◆ What the exercise asks ◆
What follows is a listing to be transcribed exactly.

◆ Dataset excerpt ◆
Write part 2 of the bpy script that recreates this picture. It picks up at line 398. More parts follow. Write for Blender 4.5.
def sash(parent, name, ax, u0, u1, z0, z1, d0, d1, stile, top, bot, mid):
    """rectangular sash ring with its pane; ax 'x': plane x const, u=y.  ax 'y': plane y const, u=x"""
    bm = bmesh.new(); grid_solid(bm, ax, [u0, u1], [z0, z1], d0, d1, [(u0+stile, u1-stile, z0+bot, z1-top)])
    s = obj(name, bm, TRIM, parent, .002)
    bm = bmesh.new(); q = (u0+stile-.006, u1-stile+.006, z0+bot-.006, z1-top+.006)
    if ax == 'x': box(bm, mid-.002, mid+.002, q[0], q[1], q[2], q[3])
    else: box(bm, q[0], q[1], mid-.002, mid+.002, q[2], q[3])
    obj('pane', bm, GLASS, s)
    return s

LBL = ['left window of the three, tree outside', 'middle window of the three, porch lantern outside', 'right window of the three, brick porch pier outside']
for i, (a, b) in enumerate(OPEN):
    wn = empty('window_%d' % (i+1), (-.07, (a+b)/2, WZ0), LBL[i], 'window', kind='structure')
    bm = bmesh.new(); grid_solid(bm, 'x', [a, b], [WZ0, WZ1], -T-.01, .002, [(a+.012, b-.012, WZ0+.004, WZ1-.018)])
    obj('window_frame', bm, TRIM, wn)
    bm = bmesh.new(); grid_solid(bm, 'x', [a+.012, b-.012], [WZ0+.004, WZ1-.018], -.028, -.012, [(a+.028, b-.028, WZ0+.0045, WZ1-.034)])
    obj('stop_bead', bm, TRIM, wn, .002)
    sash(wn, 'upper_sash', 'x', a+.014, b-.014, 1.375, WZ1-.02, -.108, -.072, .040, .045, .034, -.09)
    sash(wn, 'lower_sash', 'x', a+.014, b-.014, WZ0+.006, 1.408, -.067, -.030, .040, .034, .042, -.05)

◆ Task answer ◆
Write part 2 of the bpy script that recreates this picture. It picks up at line 398. More parts follow. Write for Blender 4.5.
def sash(parent, name, ax, u0, u1, z0, z1, d0, d1, stile, top, bot, mid):
    """rectangular sash ring with its pane; ax 'x': plane x const, u=y.  ax 'y': plane y const, u=x"""
    bm = bmesh.new(); grid_solid(bm, ax, [u0, u1], [z0, z1], d0, d1, [(u0+stile, u1-stile, z0+bot, z1-top)])
    s = obj(name, bm, TRIM, parent, .002)
    bm = bmesh.new(); q = (u0+stile-.006, u1-stile+.006, z0+bot-.006, z1-top+.006)
    if ax == 'x': box(bm, mid-.002, mid+.002, q[0], q[1], q[2], q[3])
    else: box(bm, q[0], q[1], mid-.002, mid+.002, q[2], q[3])
    obj('pane', bm, GLASS, s)
    return s

LBL = ['left window of the three, tree outside', 'middle window of the three, porch lantern outside', 'right window of the three, brick porch pier outside']
for i, (a, b) in enumerate(OPEN):
    wn = empty('window_%d' % (i+1), (-.07, (a+b)/2, WZ0), LBL[i], 'window', kind='structure')
    bm = bmesh.new(); grid_solid(bm, 'x', [a, b], [WZ0, WZ1], -T-.01, .002, [(a+.012, b-.012, WZ0+.004, WZ1-.018)])
    obj('window_frame', bm, TRIM, wn)
    bm = bmesh.new(); grid_solid(bm, 'x', [a+.012, b-.012], [WZ0+.004, WZ1-.018], -.028, -.012, [(a+.028, b-.028, WZ0+.0045, WZ1-.034)])
    obj('stop_bead', bm, TRIM, wn, .002)
    sash(wn, 'upper_sash', 'x', a+.014, b-.014, 1.375, WZ1-.02, -.108, -.072, .040, .045, .034, -.09)
    sash(wn, 'lower_sash', 'x', a+.014, b-.014, WZ0+.006, 1.408, -.067, -.030, .040, .034, .042, -.05)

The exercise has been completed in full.